╔══

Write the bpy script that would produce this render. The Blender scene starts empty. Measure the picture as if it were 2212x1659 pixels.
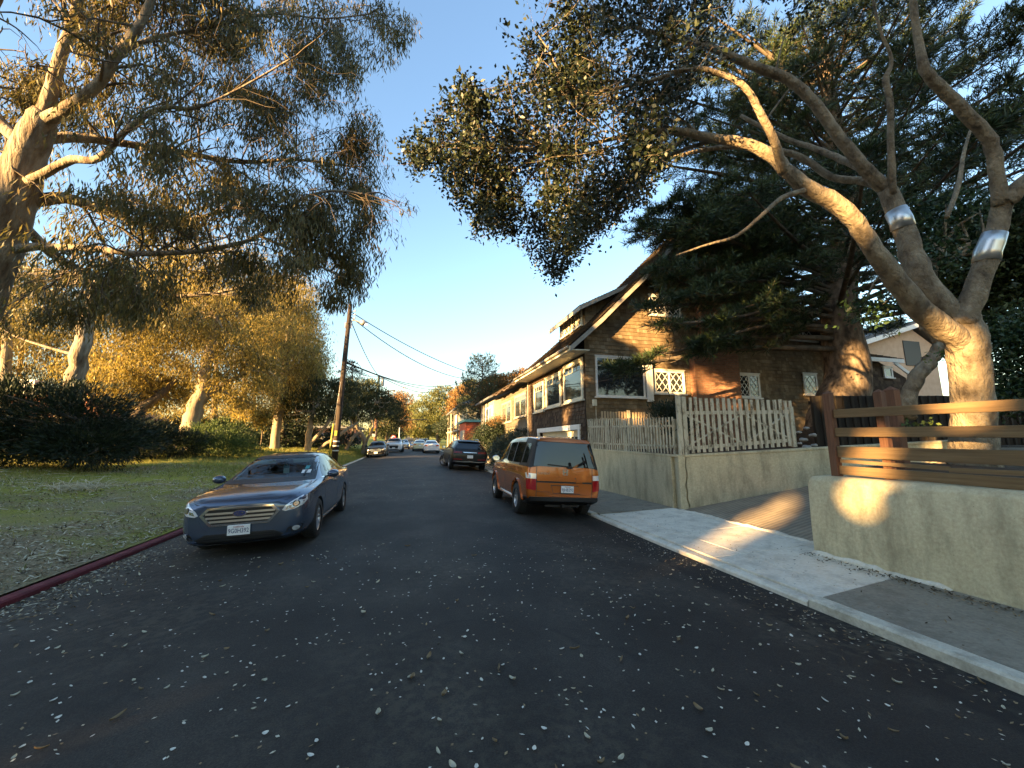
import bpy, bmesh, math, random
import numpy as np
from mathutils import Vector, Matrix, noise as mnoise
from mathutils.bvhtree import BVHTree
random.seed(7); RNG = np.random.default_rng(7)
R = math.radians
SC = bpy.context.scene; COL = SC.collection

# ---------------------------------------------------------------- camera, sky, sun, exposure
CAM_H, CAM_YAW, CAM_PITCH, FPX = 1.7, R(14.5), R(8.72), 831.0
cam = bpy.data.cameras.new('camera'); cam_o = bpy.data.objects.new('camera', cam); COL.objects.link(cam_o)
cam_o.location = (0, 0, CAM_H); cam_o.rotation_euler = (R(90) + CAM_PITCH, 0, -CAM_YAW)
cam.sensor_width = 36; cam.lens = 36 * FPX / 2212; cam.clip_end = 6000; cam.clip_start = .05
SC.camera = cam_o
SUN_EL, SUN_HEAD = R(8.0), R(29.5)          # light travels along heading (from +X towards +Y), going down
SUN_DIR = Vector((-math.cos(SUN_HEAD) * math.cos(SUN_EL), -math.sin(SUN_HEAD) * math.cos(SUN_EL), math.sin(SUN_EL)))   # towards the sun
W = bpy.data.worlds.new('World'); SC.world = W; W.use_nodes = True
nt = W.node_tree; bg = nt.nodes['Background']; sky = nt.nodes.new('ShaderNodeTexSky')
sky.sky_type = 'NISHITA'; sky.sun_disc = False; sky.sun_elevation = SUN_EL
sky.sun_rotation = math.atan2(SUN_DIR.x, SUN_DIR.y); sky.air_density = 1.45; sky.dust_density = 0.6; sky.ozone_density = 3.8; sky.altitude = 0
nt.links.new(sky.outputs[0], bg.inputs[0]); bg.inputs[1].default_value = 0.10
sl = bpy.data.lights.new('sun', 'SUN'); sl.energy = 5.0; sl.angle = R(.5); sl.color = (1.0, .70, .32)
so = bpy.data.objects.new('sun', sl); COL.objects.link(so); so.rotation_euler = SUN_DIR.to_track_quat('Z', 'Y').to_euler()
SC.view_settings.view_transform = 'Standard'; SC.view_settings.look = 'None'; SC.view_settings.gamma = 1
SC.view_settings.exposure = 2.95
SC.view_settings.use_white_balance = True; SC.view_settings.white_balance_temperature = 7600; SC.view_settings.white_balance_tint = 19
SC.render.engine = 'CYCLES'; SC.cycles.use_denoising = True
SC.cycles.max_bounces = 6; SC.cycles.transparent_max_bounces = 8; SC.cycles.sample_clamp_indirect = 6

# ---------------------------------------------------------------- measuring: a photo pixel (2212 wide) and a known plane give a point
_f = Vector((math.sin(CAM_YAW) * math.cos(CAM_PITCH), math.cos(CAM_YAW) * math.cos(CAM_PITCH), math.sin(CAM_PITCH)))
_r = Vector((math.cos(CAM_YAW), -math.sin(CAM_YAW), 0)); _u = _r.cross(_f); _c = Vector((0, 0, CAM_H))
def ray(u, v): return _r * ((u - 1106) / FPX) + _f - _u * ((v - 829.5) / FPX)
def on_x(u, v, X): d = ray(u, v); return _c + d * (X / d.x)
def on_y(u, v, Y): d = ray(u, v); return _c + d * (Y / d.y)
def on_z(u, v, Z=0): d = ray(u, v); return _c + d * ((Z - CAM_H) / d.z)
def at_d(u, v, D): return _c + ray(u, v) * D

# ---------------------------------------------------------------- helpers
BASE = {}
def tag(o, label=None, cat=None, group=None, kind=None):
    if label: o['label'] = label
    if cat: o['category'] = cat
    if group: o['group'] = group
    if kind: o['kind'] = kind
    return o
def thing(name, label, cat, loc=(0, 0, 0), rz=0, group=None):
    o = bpy.data.objects.new(name, None); COL.objects.link(o); o.location = loc; o.rotation_euler = (0, 0, rz); o.empty_display_size = .2
    BASE[o.name] = Vector(loc)
    return tag(o, label, cat, group)
def link_mesh(name, me, parent=None, mats=()):
    o = bpy.data.objects.new(name, me); COL.objects.link(o)
    for m in mats: me.materials.append(m)
    if parent: o.parent = parent
    return o
def copy_tree(o, parent=None):
    c = o.copy(); COL.objects.link(c)
    if parent: c.parent = parent
    for ch in list(o.children): copy_tree(ch, c)
    return c
class MB:
    """collects geometry and links it as one mesh object"""
    def __init__(s): s.v = []; s.f = []; s.m = []; s.sm = []
    def add(s, vs, fs, mi=0, smooth=False):
        b = len(s.v); s.v += [tuple(p) for p in vs]
        for f in fs: s.f.append([b + i for i in f]); s.m.append(mi); s.sm.append(smooth)
    def box(s, a, b, mi=0, M=None):
        x0, y0, z0 = a; x1, y1, z1 = b
        vs = [Vector(p) for p in ((x0, y0, z0), (x1, y0, z0), (x1, y1, z0), (x0, y1, z0), (x0, y0, z1), (x1, y0, z1), (x1, y1, z1), (x0, y1, z1))]
        if M: vs = [M @ p for p in vs]
        s.add(vs, [(3, 2, 1, 0), (4, 5, 6, 7), (0, 1, 5, 4), (1, 2, 6, 5), (2, 3, 7, 6), (3, 0, 4, 7)], mi)
    def bar(s, p, q, w, h, mi=0, up=(0, 0, 1), ew=None, eh=None):
        p, q = Vector(p), Vector(q); d = (q - p).normalized(); u = Vector(up); r = d.cross(u)
        if r.length < 1e-4: r = d.cross(Vector((1, 0, 0)))
        r.normalize(); u = r.cross(d); vs = []
        for c, ww, hh in ((p, w, h), (q, ew or w, eh or h)):
            for a, b in ((-1, -1), (1, -1), (1, 1), (-1, 1)): vs.append(c + r * (a * ww / 2) + u * (b * hh / 2))
        s.add(vs, [(0, 1, 2, 3), (7, 6, 5, 4), (0, 4, 5, 1), (1, 5, 6, 2), (2, 6, 7, 3), (3, 7, 4, 0)], mi)
    def tube(s, pts, rad, n=8, mi=0, cap=True, rough=0):
        pts = [Vector(p) for p in pts]; N = len(pts)
        if not isinstance(rad, (list, tuple)): rad = [rad] * N
        rings = []; ref = None
        for i, p in enumerate(pts):
            d = (pts[min(i + 1, N - 1)] - pts[max(i - 1, 0)]).normalized()
            if ref is None: ref = d.orthogonal().normalized()
            ref = (ref - d * ref.dot(d))
            ref = ref.normalized() if ref.length > 1e-5 else d.orthogonal().normalized()
            b = d.cross(ref)
            rings.append([p + (ref * math.cos(t) + b * math.sin(t)) * rad[i] * (1 + (random.uniform(-rough, rough) if rough else 0)) for t in [2 * math.pi * k / n for k in range(n)]])
        vs = [q for r in rings for q in r]; fs = []
        for i in range(N - 1):
            for k in range(n):
                a, b2 = i * n + k, i * n + (k + 1) % n; fs.append((a, b2, b2 + n, a + n))
        if cap: fs += [tuple(range(n - 1, -1, -1)), tuple((N - 1) * n + k for k in range(n))]
        s.add(vs, fs, mi, True)
    def lathe(s, prof, n=24, axis='X', c=(0, 0, 0), mi=0, smooth=True):
        """prof: (along axis, radius)"""
        c = Vector(c); vs = []; fs = []
        for a, r in prof:
            for k in range(n):
                t = 2 * math.pi * k / n; x, y = r * math.cos(t), r * math.sin(t)
                vs.append(c + (Vector((a, x, y)) if axis == 'X' else Vector((x, a, y)) if axis == 'Y' else Vector((x, y, a))))
        for i in range(len(prof) - 1):
            for k in range(n): fs.append((i * n + k, i * n + (k + 1) % n, (i + 1) * n + (k + 1) % n, (i + 1) * n + k))
        s.add(vs, fs, mi, smooth)
    def spin(s, cx, cy, a):
        c, n = math.cos(a), math.sin(a); s.v = [(cx + (x - cx) * c - (y - cy) * n, cy + (x - cx) * n + (y - cy) * c, z) for x, y, z in s.v]
    def prism(s, poly, vec, mi=0):
        n = len(poly); vec = Vector(vec); vs = [Vector(p) for p in poly] + [Vector(p) + vec for p in poly]
        s.add(vs, [tuple(range(n - 1, -1, -1)), tuple(range(n, 2 * n))] + [(i, (i + 1) % n, n + (i + 1) % n, n + i) for i in range(n)], mi)
    def build(s, name, mats, parent=None, world=True):
        if not isinstance(mats, (list, tuple)): mats = [mats]
        me = bpy.data.meshes.new(name); off = BASE.get(parent.name, Vector()) if (parent and world) else Vector()
        me.from_pydata([(p[0] - off.x, p[1] - off.y, p[2] - off.z) for p in s.v], [], s.f)
        me.polygons.foreach_set('material_index', s.m); me.polygons.foreach_set('use_smooth', s.sm)
        bm = bmesh.new(); bm.from_mesh(me); bmesh.ops.recalc_face_normals(bm, faces=bm.faces); bm.to_mesh(me); bm.free()
        o = link_mesh(name, me, parent, mats); BASE[o.name] = off
        return o
def bevel(o, w, seg=2):
    m = o.modifiers.new('b', 'BEVEL'); m.width = w; m.segments = seg; m.limit_method = 'ANGLE'; return o
def quads_mesh(name, V, mats, parent=None, n=4, mi=None):
    """V: (N, n, 3) array of loose polygons"""
    V = np.asarray(V, dtype=np.float32); N = len(V); me = bpy.data.meshes.new(name)
    off = np.array(BASE.get(parent.name, Vector()), dtype=np.float32) if parent else 0
    me.vertices.add(N * n); me.vertices.foreach_set('co', (V.reshape(-1, 3) - off).ravel())
    me.loops.add(N * n); me.loops.foreach_set('vertex_index', np.arange(N * n, dtype=np.int32))
    me.polygons.add(N); me.polygons.foreach_set('loop_start', np.arange(0, N * n, n, dtype=np.int32)); me.polygons.foreach_set('loop_total', np.full(N, n, dtype=np.int32))
    if mi is not None: me.polygons.foreach_set('material_index', np.asarray(mi, dtype=np.int32))
    me.update(calc_edges=True); me.validate()
    return link_mesh(name, me, parent, mats if isinstance(mats, (list, tuple)) else [mats])
def text_mesh(body, size):
    cu = bpy.data.curves.new('txt', 'FONT'); cu.body = body; cu.size = size; cu.align_x = 'CENTER'; cu.align_y = 'CENTER'; cu.extrude = .001; cu.resolution_u = 2
    o = bpy.data.objects.new('txt', cu); COL.objects.link(o); dg = bpy.context.evaluated_depsgraph_get()
    me = bpy.data.meshes.new_from_object(o.evaluated_get(dg)); bpy.data.objects.remove(o); return me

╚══

From the first line above through the line containing "SC = bpy.context.scene; COL = SC.collection", copy everything exactly, without the pictures.

■ ANSWER TO THE PROBLEM
Write the bpy script that would produce this render. The Blender scene starts empty. Measure the picture as if it were 2212x1659 pixels.
import bpy, bmesh, math, random
import numpy as np
from mathutils import Vector, Matrix, noise as mnoise
from mathutils.bvhtree import BVHTree
random.seed(7); RNG = np.random.default_rng(7)
R = math.radians
SC = bpy.context.scene; COL = SC.collection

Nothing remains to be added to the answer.